Prediction of the photoelectrochemical performance of hematite electrodes using analytical data

Machine learning (ML) has been extensively utilized in various fields of chemistry, such as molecular design and optimization of the fabrication parameters of the material. However, there is still a difficulty in applying ML for devices/materials fabricated in a lab because plenty of data for accurate calculation are difficult to obtain due to the limited number of samples. As a promising energy-harvesting material, we have studied hematite electrodes for photocatalytic water splitting. Herein, we have examined the critical factors affecting the photoelectrochemical (PEC) performance by applying ML for a limited number of fabricated electrodes to reveal the origin of poor reproducibility of the performance.
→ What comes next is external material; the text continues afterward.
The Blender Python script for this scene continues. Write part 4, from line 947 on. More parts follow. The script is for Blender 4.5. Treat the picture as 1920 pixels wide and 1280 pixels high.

To find the dominant factors affecting the PEC performance, the feature values were directly extracted from analytical data such as X-ray diffraction, Raman, UV/vis and photoelectrochemical impedance spectroscopy (PEIS) measurements. The dominant factors for the performance were identified from the prediction analysis of the performance by ML. Two types of descriptors were examined; all the analytical data were included and those without the PEIS data, which had a high correlation with the photocurrent. The determination coefficients ( R 2 ) of the prediction accuracy were >0.8 in both cases and the dominant features were identified for the improvement of PEC performance without any prior knowledge. Combination of analytical data could predict and specify the critical factors for the photoelectrode performance.